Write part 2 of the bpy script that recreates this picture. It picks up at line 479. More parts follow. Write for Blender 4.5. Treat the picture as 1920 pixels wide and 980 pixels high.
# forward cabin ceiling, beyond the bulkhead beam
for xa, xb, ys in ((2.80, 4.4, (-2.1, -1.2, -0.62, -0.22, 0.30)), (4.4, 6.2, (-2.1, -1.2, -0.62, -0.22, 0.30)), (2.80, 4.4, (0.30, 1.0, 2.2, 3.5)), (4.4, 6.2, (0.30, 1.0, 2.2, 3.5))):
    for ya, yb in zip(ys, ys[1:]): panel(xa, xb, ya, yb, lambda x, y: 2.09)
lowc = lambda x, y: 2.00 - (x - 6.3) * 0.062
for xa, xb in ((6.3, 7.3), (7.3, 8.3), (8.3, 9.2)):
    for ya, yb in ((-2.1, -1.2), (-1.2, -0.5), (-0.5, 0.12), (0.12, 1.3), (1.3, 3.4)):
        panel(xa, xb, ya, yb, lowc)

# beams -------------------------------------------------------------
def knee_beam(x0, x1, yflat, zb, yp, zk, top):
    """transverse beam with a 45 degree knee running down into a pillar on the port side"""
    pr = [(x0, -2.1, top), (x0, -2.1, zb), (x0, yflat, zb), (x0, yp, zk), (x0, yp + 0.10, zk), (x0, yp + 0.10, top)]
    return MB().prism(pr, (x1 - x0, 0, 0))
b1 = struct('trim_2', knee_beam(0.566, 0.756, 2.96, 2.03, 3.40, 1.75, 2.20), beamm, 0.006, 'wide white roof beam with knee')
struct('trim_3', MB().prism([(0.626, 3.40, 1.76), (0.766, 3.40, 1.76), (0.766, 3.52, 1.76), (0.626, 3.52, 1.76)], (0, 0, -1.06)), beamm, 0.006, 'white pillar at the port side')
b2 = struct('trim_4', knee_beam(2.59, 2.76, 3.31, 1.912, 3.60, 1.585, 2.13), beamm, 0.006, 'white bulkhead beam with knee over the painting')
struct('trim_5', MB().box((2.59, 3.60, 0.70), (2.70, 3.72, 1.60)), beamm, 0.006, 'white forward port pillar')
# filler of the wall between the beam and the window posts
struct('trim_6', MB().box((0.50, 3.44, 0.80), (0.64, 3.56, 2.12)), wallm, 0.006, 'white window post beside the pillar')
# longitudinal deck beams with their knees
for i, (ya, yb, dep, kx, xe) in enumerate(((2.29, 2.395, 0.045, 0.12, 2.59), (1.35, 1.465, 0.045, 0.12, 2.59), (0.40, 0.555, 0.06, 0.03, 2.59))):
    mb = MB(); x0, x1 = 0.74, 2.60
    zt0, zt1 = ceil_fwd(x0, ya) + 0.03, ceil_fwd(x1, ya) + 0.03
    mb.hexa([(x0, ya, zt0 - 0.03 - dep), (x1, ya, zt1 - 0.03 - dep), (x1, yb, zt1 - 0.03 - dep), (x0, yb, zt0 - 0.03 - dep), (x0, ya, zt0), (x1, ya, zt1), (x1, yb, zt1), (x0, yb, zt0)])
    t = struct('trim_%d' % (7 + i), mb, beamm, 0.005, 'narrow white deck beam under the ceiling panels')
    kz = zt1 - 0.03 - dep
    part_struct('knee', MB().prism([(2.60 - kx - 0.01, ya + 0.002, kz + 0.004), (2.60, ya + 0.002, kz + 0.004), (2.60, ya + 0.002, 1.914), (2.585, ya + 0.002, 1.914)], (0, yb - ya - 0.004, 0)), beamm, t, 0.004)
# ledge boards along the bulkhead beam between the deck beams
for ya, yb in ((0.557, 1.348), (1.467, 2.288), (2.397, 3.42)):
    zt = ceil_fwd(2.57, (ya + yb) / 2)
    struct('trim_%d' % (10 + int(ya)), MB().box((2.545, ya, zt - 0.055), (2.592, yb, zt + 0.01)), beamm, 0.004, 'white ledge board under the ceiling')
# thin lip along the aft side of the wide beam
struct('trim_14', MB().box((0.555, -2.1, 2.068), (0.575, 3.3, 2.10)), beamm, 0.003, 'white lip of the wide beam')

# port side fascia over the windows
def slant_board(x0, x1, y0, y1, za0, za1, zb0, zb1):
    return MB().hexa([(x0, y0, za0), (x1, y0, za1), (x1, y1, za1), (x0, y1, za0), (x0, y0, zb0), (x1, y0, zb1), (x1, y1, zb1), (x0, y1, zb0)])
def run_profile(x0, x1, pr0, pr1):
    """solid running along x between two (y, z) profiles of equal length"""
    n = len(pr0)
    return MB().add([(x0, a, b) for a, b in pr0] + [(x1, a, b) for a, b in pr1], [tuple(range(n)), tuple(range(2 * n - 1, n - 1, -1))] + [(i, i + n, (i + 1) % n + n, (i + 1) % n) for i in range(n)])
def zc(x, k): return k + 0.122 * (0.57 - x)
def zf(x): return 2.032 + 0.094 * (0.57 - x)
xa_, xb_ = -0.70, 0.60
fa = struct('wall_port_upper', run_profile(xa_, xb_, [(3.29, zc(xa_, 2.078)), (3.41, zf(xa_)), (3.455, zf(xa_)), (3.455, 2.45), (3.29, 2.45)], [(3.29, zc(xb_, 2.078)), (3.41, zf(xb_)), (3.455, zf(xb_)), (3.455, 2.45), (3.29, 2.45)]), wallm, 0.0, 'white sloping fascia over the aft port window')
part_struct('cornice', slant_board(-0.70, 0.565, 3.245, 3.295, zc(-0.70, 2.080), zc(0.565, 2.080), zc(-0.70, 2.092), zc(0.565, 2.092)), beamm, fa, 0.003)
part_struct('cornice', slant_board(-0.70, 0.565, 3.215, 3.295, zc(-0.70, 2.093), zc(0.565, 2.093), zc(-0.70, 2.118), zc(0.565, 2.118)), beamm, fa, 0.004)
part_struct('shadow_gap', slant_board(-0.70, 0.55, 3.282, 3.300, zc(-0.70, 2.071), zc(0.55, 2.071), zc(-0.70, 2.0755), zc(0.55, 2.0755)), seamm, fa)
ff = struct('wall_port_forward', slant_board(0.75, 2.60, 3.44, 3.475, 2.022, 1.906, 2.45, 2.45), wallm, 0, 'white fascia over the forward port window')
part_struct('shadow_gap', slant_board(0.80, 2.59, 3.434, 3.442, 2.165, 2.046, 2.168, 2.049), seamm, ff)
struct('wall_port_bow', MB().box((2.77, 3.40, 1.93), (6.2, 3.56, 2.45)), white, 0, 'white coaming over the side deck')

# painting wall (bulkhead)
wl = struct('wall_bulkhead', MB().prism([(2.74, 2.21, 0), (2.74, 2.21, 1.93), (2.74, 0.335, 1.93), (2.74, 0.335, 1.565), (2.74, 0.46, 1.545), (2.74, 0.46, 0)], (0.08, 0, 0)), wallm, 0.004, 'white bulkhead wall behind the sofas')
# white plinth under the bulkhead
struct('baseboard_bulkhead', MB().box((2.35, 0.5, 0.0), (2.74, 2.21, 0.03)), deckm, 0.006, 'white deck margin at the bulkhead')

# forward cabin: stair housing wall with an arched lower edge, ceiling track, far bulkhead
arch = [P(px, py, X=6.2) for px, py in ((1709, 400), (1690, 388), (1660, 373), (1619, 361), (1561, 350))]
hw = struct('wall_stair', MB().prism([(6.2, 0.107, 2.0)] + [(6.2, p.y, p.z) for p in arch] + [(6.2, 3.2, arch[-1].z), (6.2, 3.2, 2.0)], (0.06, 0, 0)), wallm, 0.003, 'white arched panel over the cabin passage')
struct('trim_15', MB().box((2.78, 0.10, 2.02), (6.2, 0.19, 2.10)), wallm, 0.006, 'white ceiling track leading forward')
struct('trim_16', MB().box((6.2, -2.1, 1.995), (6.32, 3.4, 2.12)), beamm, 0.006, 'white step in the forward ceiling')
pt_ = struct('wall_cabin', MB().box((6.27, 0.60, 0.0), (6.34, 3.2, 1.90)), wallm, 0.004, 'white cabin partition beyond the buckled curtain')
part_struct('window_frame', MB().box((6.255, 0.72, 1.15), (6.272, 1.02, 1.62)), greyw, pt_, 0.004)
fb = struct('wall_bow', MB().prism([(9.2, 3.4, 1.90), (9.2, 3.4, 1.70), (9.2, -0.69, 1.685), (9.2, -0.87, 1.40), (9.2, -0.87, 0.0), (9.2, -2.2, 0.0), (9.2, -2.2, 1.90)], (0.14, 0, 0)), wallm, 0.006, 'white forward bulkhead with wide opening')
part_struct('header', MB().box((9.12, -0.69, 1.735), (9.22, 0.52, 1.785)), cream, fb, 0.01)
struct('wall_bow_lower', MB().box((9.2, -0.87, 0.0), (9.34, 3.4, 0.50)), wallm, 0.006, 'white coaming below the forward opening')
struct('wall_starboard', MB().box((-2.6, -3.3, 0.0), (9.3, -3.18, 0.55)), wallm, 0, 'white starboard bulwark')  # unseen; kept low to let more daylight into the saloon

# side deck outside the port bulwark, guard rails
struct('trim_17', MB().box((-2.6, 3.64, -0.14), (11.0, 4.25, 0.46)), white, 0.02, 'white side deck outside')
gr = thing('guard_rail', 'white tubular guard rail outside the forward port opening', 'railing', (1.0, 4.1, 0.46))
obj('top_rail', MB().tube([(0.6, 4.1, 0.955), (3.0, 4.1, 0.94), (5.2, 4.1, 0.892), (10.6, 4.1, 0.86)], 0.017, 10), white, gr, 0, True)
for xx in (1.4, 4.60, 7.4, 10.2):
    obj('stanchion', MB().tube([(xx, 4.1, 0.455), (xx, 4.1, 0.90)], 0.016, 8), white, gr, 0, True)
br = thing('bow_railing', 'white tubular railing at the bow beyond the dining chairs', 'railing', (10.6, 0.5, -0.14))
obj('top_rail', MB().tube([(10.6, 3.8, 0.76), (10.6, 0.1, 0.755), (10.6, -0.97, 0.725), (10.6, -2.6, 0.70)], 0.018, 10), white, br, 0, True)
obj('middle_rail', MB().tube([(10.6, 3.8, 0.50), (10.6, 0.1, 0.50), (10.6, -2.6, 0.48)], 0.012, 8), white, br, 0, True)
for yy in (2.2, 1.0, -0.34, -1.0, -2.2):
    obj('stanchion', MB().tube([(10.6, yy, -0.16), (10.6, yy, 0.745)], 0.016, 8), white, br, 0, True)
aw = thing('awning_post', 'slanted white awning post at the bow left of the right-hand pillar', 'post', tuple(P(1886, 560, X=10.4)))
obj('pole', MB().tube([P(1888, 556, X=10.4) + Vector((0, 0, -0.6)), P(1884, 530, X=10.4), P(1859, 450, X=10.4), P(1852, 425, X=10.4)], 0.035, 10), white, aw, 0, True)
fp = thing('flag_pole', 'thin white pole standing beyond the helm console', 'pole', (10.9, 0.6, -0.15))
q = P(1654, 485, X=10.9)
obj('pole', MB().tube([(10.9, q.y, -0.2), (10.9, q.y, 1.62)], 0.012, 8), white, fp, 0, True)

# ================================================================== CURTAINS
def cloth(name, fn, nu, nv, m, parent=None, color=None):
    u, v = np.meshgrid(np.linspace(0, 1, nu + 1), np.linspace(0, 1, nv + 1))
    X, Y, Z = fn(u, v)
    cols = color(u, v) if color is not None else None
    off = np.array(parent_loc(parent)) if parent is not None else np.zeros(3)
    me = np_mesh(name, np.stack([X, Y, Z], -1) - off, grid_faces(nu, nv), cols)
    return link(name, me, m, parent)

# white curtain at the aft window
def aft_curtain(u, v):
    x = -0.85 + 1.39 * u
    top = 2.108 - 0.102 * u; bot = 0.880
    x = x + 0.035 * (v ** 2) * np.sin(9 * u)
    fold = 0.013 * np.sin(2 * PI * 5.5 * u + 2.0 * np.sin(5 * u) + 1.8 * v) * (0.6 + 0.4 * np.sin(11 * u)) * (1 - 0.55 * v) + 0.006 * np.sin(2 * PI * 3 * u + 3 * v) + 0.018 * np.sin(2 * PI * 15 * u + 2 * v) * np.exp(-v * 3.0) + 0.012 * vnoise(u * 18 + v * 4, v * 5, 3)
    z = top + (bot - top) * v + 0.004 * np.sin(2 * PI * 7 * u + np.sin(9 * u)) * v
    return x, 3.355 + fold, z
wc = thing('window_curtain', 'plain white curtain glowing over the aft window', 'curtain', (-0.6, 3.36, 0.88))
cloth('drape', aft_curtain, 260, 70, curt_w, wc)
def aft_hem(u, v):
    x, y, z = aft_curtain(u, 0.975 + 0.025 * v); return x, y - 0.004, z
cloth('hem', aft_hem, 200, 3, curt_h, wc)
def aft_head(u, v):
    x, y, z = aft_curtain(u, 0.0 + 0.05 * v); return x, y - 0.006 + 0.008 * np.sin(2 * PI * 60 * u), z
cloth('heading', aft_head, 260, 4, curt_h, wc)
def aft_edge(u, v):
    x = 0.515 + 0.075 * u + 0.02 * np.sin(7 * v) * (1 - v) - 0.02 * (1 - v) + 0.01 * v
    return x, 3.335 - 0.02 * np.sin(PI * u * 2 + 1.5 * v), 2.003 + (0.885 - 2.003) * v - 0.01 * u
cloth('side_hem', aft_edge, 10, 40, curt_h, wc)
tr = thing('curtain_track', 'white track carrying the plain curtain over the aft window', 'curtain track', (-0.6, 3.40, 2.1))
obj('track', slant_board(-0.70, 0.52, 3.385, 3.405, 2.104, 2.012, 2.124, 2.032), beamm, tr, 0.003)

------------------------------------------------

[EXERCISE TASK] Set down each line of the material verbatim, from the first line through the line that contains "panel(xa, xb, ya, yb, lowc)".

[OUTPUT OF THE TASK]
Write part 2 of the bpy script that recreates this picture. It picks up at line 479. More parts follow. Write for Blender 4.5. Treat the picture as 1920 pixels wide and 980 pixels high.
# forward cabin ceiling, beyond the bulkhead beam
for xa, xb, ys in ((2.80, 4.4, (-2.1, -1.2, -0.62, -0.22, 0.30)), (4.4, 6.2, (-2.1, -1.2, -0.62, -0.22, 0.30)), (2.80, 4.4, (0.30, 1.0, 2.2, 3.5)), (4.4, 6.2, (0.30, 1.0, 2.2, 3.5))):
    for ya, yb in zip(ys, ys[1:]): panel(xa, xb, ya, yb, lambda x, y: 2.09)
lowc = lambda x, y: 2.00 - (x - 6.3) * 0.062
for xa, xb in ((6.3, 7.3), (7.3, 8.3), (8.3, 9.2)):
    for ya, yb in ((-2.1, -1.2), (-1.2, -0.5), (-0.5, 0.12), (0.12, 1.3), (1.3, 3.4)):
        panel(xa, xb, ya, yb, lowc)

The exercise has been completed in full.